Tell me if a ball made from what they say, what in the world cost $70. If you buy ingredients they will cost no more than $8. Here in Bulgaria for sure. So where are the money. I see those bankrut companies that bosses have huge houses and drive Hummer. There are money. No comersial no sponsors out of industries . That is the biggest mistake of that sport. Only depends on internet. That is bulshit.

Anonymous said...

Do you think the gun sales are low cus guns are lasting longer now?

brady moritz said...

We have been discussing the flaws in paintball for years, and my biggest concern has been the cost. There is no way the sport can be sustained when you expect 14 yr old kids to spend $100/weekend just to keep up with the other players.
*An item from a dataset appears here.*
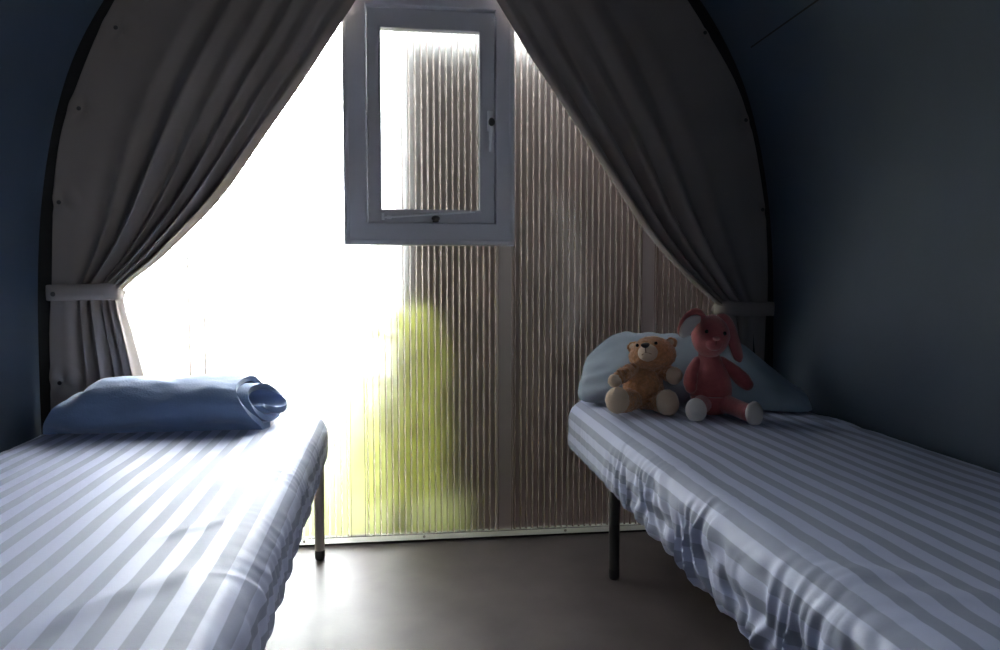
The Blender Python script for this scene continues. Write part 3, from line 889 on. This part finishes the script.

This has become a rich spoiled kid's sport, and paintball cant compete with other sports until you get this cost much much lower. You'll never replace "soccer moms" with "paintball moms" as things currently exist. Paint and equipment must get cheaper, and rates of fire absolutely must be reduced. And who decided we all had to be electric? Return to one- shot-one-pull, get rid of electric, make it affordable to play, and make the game available to the other 97% of the population that would actually enjoy playing more than just once a year at a birthday party.

Anonymous said...

To Address Brady's concern on cost:
Locally (milwaukee, WI) I can head out for a day of play, shoot a half case of paint (more than enough to have fun), and grab some lunch for pretty close to what it would cost to play 18 holes of golf. There are many expensive sports out there. Paintball happens to be one of them. Yes that will deter some folks from playing but lower costs are not always the answer to an industry's issues. There is a chance that with the economy as it is and the cost of the game that the crybaby overshooting immature players will drop out and play XBox leaving paintball to those that can afford and appreciate the game as the fun time it should be.